The state Department of Revenue sets the gas tax rate every six months. It uses a legislatively-created formula of 17.5 cents as a base plus seven percent of the average price per gallon of wholesale gasoline and diesel fuel. The rate rose from 32.5 cents to 35 cents in July. The Department of Revenue will announce the new rate December 15.
North Carolina is now ranked as having the ninth highest state gas tax in the country. It would move up to eighth with a rate of 38.9 cents per gallon, just behind Indiana’s rate of 39.7 cents. The highest state gas tax is in Connecticut at 49.6 cents per gallon.
As noted in a previous Civitas Institute article, there was at one time a cap on the Motor Fuels Tax of 29.9 cents per gallon but that was allowed to expire in 2009. Instead of extending the cap, lawmakers instead converted the cap into a floor, ensuring the tax couldn’t go lower than 29.9 cents per gallon. In short, as the gas tax rises to 38.9 cents in the new year, it will be 30 percent higher than it would have been if lawmakers had extended the cap.
Budget writers in the General Assembly estimated the gas tax could go as high as 37.5 cents per gallon during the 2011-12 fiscal year and 39.7 for 2012-13. The Fiscal Research Division at the General Assembly estimates each additional penny on the gas tax costs taxpayers about $50 million. So a tax rate of 38.9 cents would actually cause revenues to fall short of projections by about $27.5 million in the second year of the budget.

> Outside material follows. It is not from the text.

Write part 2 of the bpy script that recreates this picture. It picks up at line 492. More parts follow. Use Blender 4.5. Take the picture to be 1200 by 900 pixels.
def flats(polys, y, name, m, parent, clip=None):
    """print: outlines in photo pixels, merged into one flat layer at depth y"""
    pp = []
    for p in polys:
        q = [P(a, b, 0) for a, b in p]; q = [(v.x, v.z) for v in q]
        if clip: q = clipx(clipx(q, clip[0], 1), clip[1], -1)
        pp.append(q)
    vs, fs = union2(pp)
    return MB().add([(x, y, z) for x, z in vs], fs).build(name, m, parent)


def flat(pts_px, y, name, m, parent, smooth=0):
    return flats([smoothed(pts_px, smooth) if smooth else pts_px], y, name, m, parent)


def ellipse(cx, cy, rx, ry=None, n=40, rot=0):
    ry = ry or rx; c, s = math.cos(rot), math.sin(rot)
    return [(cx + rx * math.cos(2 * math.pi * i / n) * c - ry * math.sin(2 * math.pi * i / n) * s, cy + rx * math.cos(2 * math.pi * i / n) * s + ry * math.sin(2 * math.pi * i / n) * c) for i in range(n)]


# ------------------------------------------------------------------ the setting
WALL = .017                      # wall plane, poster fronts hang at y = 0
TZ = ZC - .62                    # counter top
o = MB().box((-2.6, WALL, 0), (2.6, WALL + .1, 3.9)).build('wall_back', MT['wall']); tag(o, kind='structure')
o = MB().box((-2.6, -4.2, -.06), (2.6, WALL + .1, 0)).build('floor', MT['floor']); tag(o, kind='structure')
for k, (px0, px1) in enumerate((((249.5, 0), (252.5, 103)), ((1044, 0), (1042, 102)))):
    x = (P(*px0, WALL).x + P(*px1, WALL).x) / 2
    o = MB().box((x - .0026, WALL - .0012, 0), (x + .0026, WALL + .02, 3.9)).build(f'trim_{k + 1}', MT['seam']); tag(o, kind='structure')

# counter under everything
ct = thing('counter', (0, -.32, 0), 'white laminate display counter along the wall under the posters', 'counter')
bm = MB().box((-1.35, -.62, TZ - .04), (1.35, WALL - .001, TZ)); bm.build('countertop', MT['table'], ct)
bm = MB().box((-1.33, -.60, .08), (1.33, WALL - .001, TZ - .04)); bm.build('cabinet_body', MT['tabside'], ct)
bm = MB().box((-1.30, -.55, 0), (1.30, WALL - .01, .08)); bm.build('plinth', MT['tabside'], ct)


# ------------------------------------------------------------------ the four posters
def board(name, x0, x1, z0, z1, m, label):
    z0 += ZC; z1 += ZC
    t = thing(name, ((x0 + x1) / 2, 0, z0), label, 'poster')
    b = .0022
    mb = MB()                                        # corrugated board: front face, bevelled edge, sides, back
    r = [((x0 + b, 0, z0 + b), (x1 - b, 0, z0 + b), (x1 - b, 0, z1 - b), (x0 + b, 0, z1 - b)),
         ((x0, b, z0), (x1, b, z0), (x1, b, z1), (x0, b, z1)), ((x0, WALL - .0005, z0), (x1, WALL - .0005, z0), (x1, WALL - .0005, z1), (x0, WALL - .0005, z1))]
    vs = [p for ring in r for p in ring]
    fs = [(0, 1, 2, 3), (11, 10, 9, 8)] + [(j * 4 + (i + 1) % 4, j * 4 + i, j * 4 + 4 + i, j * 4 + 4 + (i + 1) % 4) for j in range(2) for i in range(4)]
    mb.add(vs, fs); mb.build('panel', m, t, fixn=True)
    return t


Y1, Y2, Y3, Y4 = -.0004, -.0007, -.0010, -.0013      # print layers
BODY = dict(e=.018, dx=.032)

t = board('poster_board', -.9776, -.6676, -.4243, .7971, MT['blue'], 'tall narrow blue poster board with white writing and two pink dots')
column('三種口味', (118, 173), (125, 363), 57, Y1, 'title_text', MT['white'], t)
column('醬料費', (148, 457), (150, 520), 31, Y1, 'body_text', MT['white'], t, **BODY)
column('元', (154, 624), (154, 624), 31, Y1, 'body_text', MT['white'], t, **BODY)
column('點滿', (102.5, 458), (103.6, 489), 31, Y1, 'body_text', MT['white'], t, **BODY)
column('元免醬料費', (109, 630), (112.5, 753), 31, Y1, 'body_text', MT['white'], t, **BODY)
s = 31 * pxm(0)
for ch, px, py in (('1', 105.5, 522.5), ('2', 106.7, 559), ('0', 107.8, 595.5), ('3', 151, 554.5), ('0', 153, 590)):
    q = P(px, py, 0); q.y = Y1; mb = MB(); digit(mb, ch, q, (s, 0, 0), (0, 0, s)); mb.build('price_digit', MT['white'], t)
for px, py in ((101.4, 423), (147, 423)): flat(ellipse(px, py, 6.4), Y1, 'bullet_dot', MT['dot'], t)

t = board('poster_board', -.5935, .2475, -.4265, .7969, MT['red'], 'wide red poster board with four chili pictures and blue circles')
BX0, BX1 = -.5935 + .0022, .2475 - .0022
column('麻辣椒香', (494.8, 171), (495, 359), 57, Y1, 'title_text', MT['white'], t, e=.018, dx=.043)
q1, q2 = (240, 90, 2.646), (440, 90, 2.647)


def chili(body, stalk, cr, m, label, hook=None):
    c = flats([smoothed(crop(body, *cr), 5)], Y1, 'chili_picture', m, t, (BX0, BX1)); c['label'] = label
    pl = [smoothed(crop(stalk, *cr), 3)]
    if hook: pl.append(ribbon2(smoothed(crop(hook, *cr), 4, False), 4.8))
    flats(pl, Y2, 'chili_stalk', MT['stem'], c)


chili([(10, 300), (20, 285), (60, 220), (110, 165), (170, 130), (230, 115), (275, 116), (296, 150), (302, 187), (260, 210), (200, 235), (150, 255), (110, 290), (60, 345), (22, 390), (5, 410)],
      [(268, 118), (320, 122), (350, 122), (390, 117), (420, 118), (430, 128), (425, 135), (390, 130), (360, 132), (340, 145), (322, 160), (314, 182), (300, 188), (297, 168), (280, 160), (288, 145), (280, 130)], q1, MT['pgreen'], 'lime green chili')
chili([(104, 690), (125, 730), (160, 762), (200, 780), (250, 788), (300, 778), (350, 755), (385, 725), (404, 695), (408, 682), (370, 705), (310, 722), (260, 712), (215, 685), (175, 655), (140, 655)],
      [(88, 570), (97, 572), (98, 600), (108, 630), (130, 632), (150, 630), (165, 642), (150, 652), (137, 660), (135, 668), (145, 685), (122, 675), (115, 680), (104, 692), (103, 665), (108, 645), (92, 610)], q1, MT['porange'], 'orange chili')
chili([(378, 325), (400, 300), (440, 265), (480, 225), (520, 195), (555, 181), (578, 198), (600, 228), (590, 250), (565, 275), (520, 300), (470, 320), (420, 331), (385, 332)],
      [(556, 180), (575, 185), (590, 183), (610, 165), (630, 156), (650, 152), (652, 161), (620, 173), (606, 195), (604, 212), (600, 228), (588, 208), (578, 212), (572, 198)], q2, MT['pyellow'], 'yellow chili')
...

The Division of Motor Fuels Tax in the Revenue Department collects about $1.6 billion each year from the gas tax. The division then sends 75 percent of the revenue to the Highway Fund for road projects and 25 percent to the Highway Trust Fund.
Republicans in the state House of Representatives approved a bill during special session November 28 to cap the tax at 35 cents but the Senate had adjourned until the next special session February 16. By then, of course, the gas tax will already have risen. Lawmakers could still take some action at that time.
It’s a good bet their opponents would try to put their own spin on any decision. They could say Republicans raised taxes by doing nothing. Opponents could also claim the GOP killed road projects and jobs by capping the tax.